I’m currently undergoing a crisis of conscience. Maybe you can help. Early in my career, I had a manager/mentor who was integral in shaping my view of leadership and business. He was one of my archetypes for how I envision a leader. From the ways he made decisions to the priority he placed on maintaining a positive workplace to his general demeanor, I spent years afterward asking, “What would he do in this situation?” Now, however, I find myself asking whether our relationship must come to an end.
There’s no need to go into details, but through a series of fraudulent actions and increasingly frequent behavioral outbursts, I find myself distancing away from him. I consider myself to be loyal in nature, but where’s the line? And if I break ties, how can I do it without appearing ungracious?

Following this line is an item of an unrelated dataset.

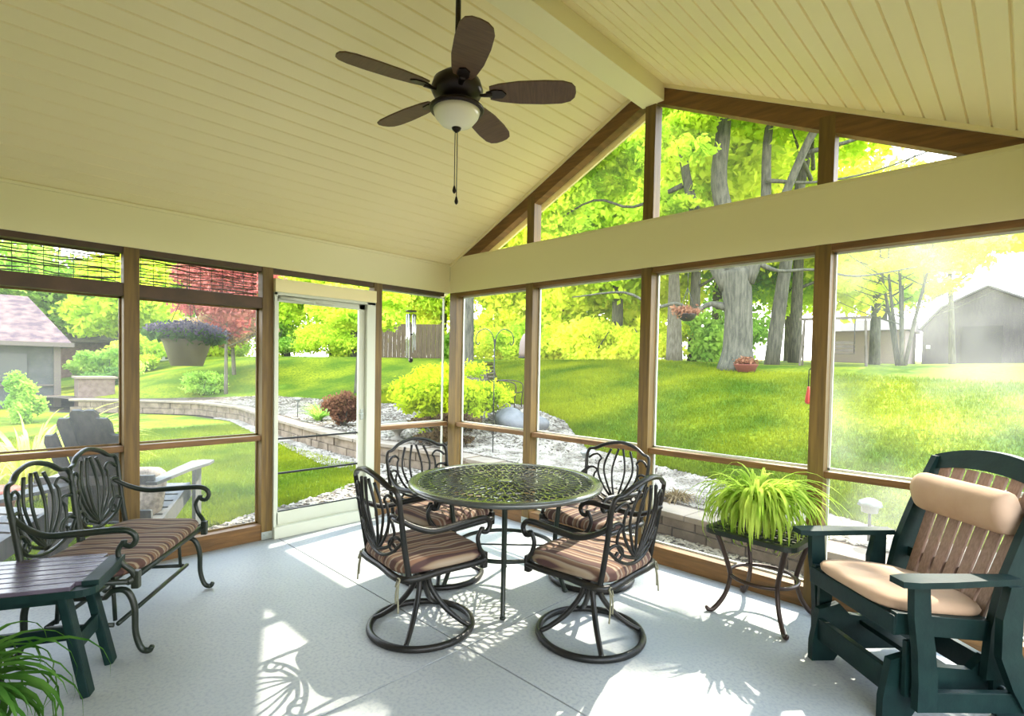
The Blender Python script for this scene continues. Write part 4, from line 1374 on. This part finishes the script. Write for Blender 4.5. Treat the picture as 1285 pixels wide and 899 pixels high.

I’m not the only one who has asked this. I recently read that Mary-Kate and Ashley Olsen continue to turn down an appearance on Fuller House. Every other actor from the original series stopped by in Season 1, but the Olsens refuse. Without their Full House launch, the Olsens would not be the billionaire fashion moguls they’ve become, so do they “owe it” to the show and the fans to appear or did they pay their debt by helping make Full House the hit show that it was?
In another example, numerous comedians have claimed Bill Cosby as their preliminary source of comedic inspiration and guidance. He illustrated the quintessential functional family via the Huxtables, taught morality life lesson via Fat Albert, and broke down racial barriers via The Tonight Show. With his mounting accusations of criminal wrongdoings, do his apprenticed comedians “owe him” for all of his professional accomplishments over the last 50 years or have his discretions reached a level where they prohibit future accolades?

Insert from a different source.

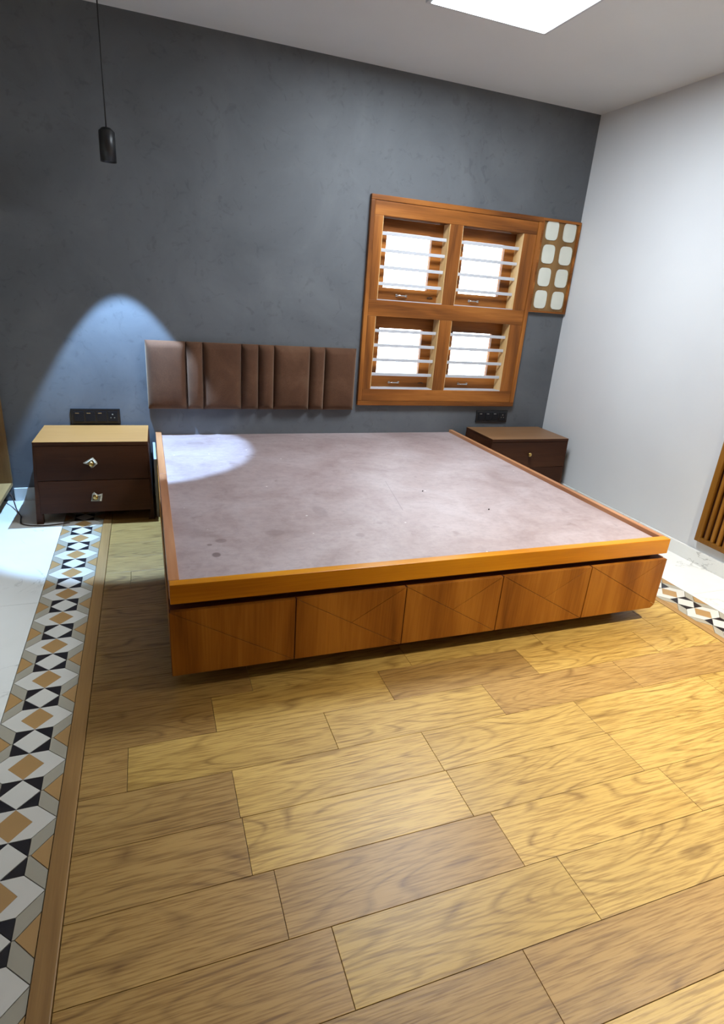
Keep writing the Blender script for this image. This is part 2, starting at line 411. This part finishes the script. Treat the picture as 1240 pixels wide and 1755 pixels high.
# frame: rails and stiles through the wall thickness
cols = ((1.585, 2.050), (2.140, 2.605)); zr = ((0.700, 1.168), (1.267, 1.752))
xi0, xi1, zi0, zi1 = WX0+.029, WX1-.033, WZ0+.031, WZ1-.031
for z0, z1 in ((zi0, zr[0][0]), (zr[0][1], zr[1][0]), (zr[1][1], zi1)):
    wpart('frame_rail', B().box(xi0, xi1, fy+.003, .14, z0, z1, .003), M['window_wood'])
for x0, x1 in ((xi0, cols[0][0]), (cols[0][1], cols[1][0]), (cols[1][1], xi1)):
    for z0, z1 in zr:
        wpart('frame_stile', B().box(x0, x1, fy+.003, .14, z0, z1, .002), M['window_wood_v'])
for ci, (x0, x1) in enumerate(cols):
    for zi, (z0, z1) in enumerate(zr):
        sl, sr, st, sb = .068, .080, .077, .078
        gx0, gx1, gz0, gz1 = x0+sl, x1-sr, z0+sb, z1-st
        sash = B(); sy0, sy1 = .06, .095
        sash.box(x0+.002, x1-.002, sy0, sy1, z0+.002, gz0, .003); sash.box(x0+.002, x1-.002, sy0, sy1, gz1, z1-.002, .003)
        sash.box(x0+.002, gx0, sy0, sy1, gz0, gz1, .002); sash.box(gx1, x1-.002, sy0, sy1, gz0, gz1, .002)
        so = wpart('sash', sash, M['window_wood'])
        B().box(gx0-.004, gx1+.004, .076, .080, gz0-.004, gz1+.004).obj('pane', M['glass'], so)
        # chrome pull on the bottom rail
        hx = (x0+x1)/2+(-.03 if ci == 0 else -.04); hz = z0+.035
        hb = B(); hb.tube([(hx-.034, sy0, hz), (hx-.034, sy0-.014, hz), (hx-.026, sy0-.019, hz), (hx+.026, sy0-.019, hz), (hx+.034, sy0-.014, hz), (hx+.034, sy0, hz)], .0036)
        hb.box(hx-.042, hx-.026, sy0-.003, sy0, hz-.007, hz+.007, .001); hb.box(hx+.026, hx+.042, sy0-.003, sy0, hz-.007, hz+.007, .001)
        hb.obj('handle', M['chrome'], so)
        lx = x1-.055 if ci == 0 else x0+.02
        lb = B(); lb.tube([(lx-.02, sy0-.004, hz-.004), (lx, sy0-.012, hz+.004), (lx+.02, sy0-.004, hz-.002)], .003); lb.obj('hook', M['black_metal'], so)
        for jx0, jx1 in ((x0+.0003, x0+.004), (x1-.004, x1-.0003)): B().box(jx0, jx1, -.024, .059, z0+.0045, z1-.001).obj('jamb_liner', M['jamb'], win)
        B().box(x0+.0003, x1-.0003, -.024, .059, z0+.0003, z0+.004).obj('sill_strip', M['white_bar'], win)
        # white horizontal bars, four to each opening
        for q in range(4):
            z = z0 + (1.077-.7, .984-.7, .890-.7, .795-.7)[q]*(z1-z0)/.468
            wpart('bar', B().box(x0-.002, x1+.002, .004, .014, z-.0100, z+.0100, .003), M['white_bar'])

# ------------------------------------------------------------------ fretted wood panel beside the window top
fp = thing('fretwork_panel', (2.89, 0, 1.262), 'brown wooden panel with pale rounded inserts, between window top and right wall', 'panel')
px0, px1, pz0, pz1 = 2.737, 3.052, 1.262, 1.862
B().box(px0, px1, -.012, 0, pz0, pz1).obj('backing', M['panel_wood'], fp)
ib = []
cw, ch_ = .105, .14
for i in range(2):
    for j in range(4):
        cx = px0+.035+.02+i*.145+.035; cz = pz0+.018+.07+j*.147
        pts = []
        for a in range(20):
            t = 2*PI*a/20; ca, sa = math.cos(t), math.sin(t)
            pts.append((cx+.050*math.copysign(abs(ca)**.5, ca), -.018, cz+.060*math.copysign(abs(sa)**.5, sa)))
        B().prism(pts, (0, .006, 0)).obj('insert', M['white_insert'], fp)
fr = B(); fr.box(px0, px1, -.026, -.012, pz0, pz0+.012, .002); fr.box(px0, px1, -.026, -.012, pz1-.016, pz1, .002)
fr.box(px0, px0+.016, -.026, -.012, pz0+.012, pz1-.016, .002); fr.box(px1-.016, px1, -.026, -.012, pz0+.012, pz1-.016, .002)
fr.obj('frame', M['window_wood'], fp)

# ------------------------------------------------------------------ headboard
hb = thing('headboard', (0.822, 0, 0.556), 'brown suede headboard of eight vertical cushions mounted on the grey wall', 'headboard')
hx = [0.171, 0.398, 0.497, 0.726, 0.832, 0.930, 1.162, 1.262, 1.474]; hz0, hz1 = .556, .957
B().box(.176, 1.469, -.012, -.0015, hz0+.005, hz1-.005).obj('backing_board', M['dark_board'], hb)
def cushion(x0, x1):
    bm = bmesh.new(); rr = .040 if x1-x0 > .15 else .036
    def ts(L, n):
        e = [0, .04, .12, .25, .45, .7, 1.0]
        a = [rr*v for v in e]; m = [rr+(L-2*rr)*i/n for i in range(1, n)]
        return a+m+[L-v for v in a[::-1]]
    us = ts(x1-x0, 4); vs = ts(hz1-hz0, 8); X = x1-x0; Z = hz1-hz0; grid = []
    prof = lambda d: max(0, 1-(1-min(d/rr, 1))**2)**.72
    rnd = random.Random(int(x0*1000))
    for i, a in enumerate(us):
        col = []
        for j, c in enumerate(vs):
            p = prof(min(a, X-a))*prof(min(c, Z-c))
            cen = math.sin(PI*a/X)*math.sin(PI*c/Z)
            y = -.016-(.040*p+.014*cen+.0012*rnd.uniform(-1, 1)*p)
            col.append(bm.verts.new((x0+a, y, hz0+c)))
        grid.append(col)
    for i in range(len(us)-1):
        for j in range(len(vs)-1):
            fc = bm.faces.new((grid[i][j], grid[i+1][j], grid[i+1][j+1], grid[i][j+1])); fc.smooth = True
    # close the back
    bnd = [grid[i][0] for i in range(len(us))]+[grid[-1][j] for j in range(1, len(vs))]+[grid[i][-1] for i in range(len(us)-2, -1, -1)]+[grid[0][j] for j in range(len(vs)-2, 0, -1)]
    back = [bm.verts.new((v.co.x, -.012, v.co.z)) for v in bnd]; n = len(bnd)
    for i in range(n): bm.faces.new((bnd[i], back[i], back[(i+1) % n], bnd[(i+1) % n]))
    bm.faces.new(back)
    bmesh.ops.recalc_face_normals(bm, faces=bm.faces[:])
    q = B(); q.bm.free(); q.bm = bm
    return q
for a, c in zip(hx, hx[1:]): cushion(a+.0012, c-.0012).obj('cushion', M['fabric'], hb)

# ------------------------------------------------------------------ bed
bx0, bx1, byf = .204, 2.265, -2.017
bed = thing('bed', (1.235, -1.0, 0), 'low wooden platform bed without mattress, orange drawer fronts and dusty pink-brown top', 'bed')
# top: rails stand 2 cm above the board
zt, zb, zp = .410, .342, .391
B().box(bx0+.002, bx1-.002, byf, byf+.036, zb, zt, .0025).obj('front_rail', M['teak_rail'], bed)
B().box(bx0, bx0+.034, -.860, -.002, zb, zt, .002).obj('side_rail', M['teak_side'], bed)
B().box(bx0, bx0+.034, byf+.0365, -.8615, zb, zt, .002).obj('side_rail', M['teak_side'], bed)
B().box(bx1-.026, bx1, byf+.0365, -.002, zb, zt, .002).obj('side_rail', M['teak_side'], bed)
tp = B().box(bx0+.0345, bx1-.0265, byf+.0365, -.002, zb+.004, zp).obj('bed_board', M['bedboard'])   # world-space mesh, parented below
tp.parent = bed; tp.location = -bed.location
# neck, body, plinth
B().box(bx0+.045, bx1-.05, byf+.04, -.005, .314, zb+.004).obj('recess', M['dark_board'], bed)
B().box(.2035, 2.270, byf+.020, -.003, .074, .3145, .002).obj('body', M['dark_board'], bed)
B().box(.30, 2.17, -1.90, -.05, 0, .075).obj('plinth', M['dark_board'], bed)
# side cladding (veneer) of the body
for xa, xb in ((.2005, .2034), (2.2701, 2.2731)): B().box(xa, xb, byf+.020, -.003, .074, .3145).obj('side_panel', M['veneer'], bed)
xs = [.200, .613, 1.026, 1.438, 1.866, 2.2735]
Y0 = byf-.003; dz0, dz1 = .072, .316
for i in range(5):
    xa, xb = xs[i]+.001, xs[i+1]-.001; df = empty('drawer_front', (0, 0, 0)); df.parent = bed; df.location = (-bed.location.x, -bed.location.y, 0)
    TL, TR, BL, BR = (xa, dz1), (xb, dz1), (xa, dz0), (xb, dz0); Mi = ((xa+xb)/2, (dz0+dz1)/2)
    low = [TL, BL, BR]; 
    if i == 4: BR = (xb-.001, dz0+.017); low = [TL, BL, (xb-.020, dz0), BR]; Mi = ((TL[0]+BR[0])/2, (TL[1]+BR[1])/2)
    parts = [low] + ([[TL, BR, TR]] if i == 0 else [[TL, Mi, TR], [TR, Mi, BR]])
    for k2, P in enumerate(parts):
        Q = shrink(P, .0008)
        bq = B(); bq.prism([(p[0], Y0, p[1]) for p in Q], (0, .016, 0), .0005)
        bq.obj('facet', M['veneer'], df)
    bk = B(); bk.box(xa, xb-(.022 if i == 4 else 0), Y0+.0035, byf+.0195, dz0+.001, dz1-.001); bk.obj('drawer_backing', M['dark_board'], df)
# pale board between left nightstand and bed
tag(B().box(.1840, .1990, -.385, -.013, .04, .388, .002).obj('loose_board', M['pale_board']), 'narrow pale grey board standing on edge between left nightstand and bed', 'board')
bpy.data.objects['loose_board'].location.z = -.04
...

I am not comparing an absent sitcom actor to a multiply accused rapist. My point is that there must be a statute of limitations on when we no longer “owe” the people who helped us early in our career. And if so, what has to happen for this time to come? We are not minimizing the impact they have had on our success, nor are we disavowing our prior relationship, but we need be able to move on without having to feel guilty for relinquishing our early influencers.
Ultimately, how much do we owe them and for how long?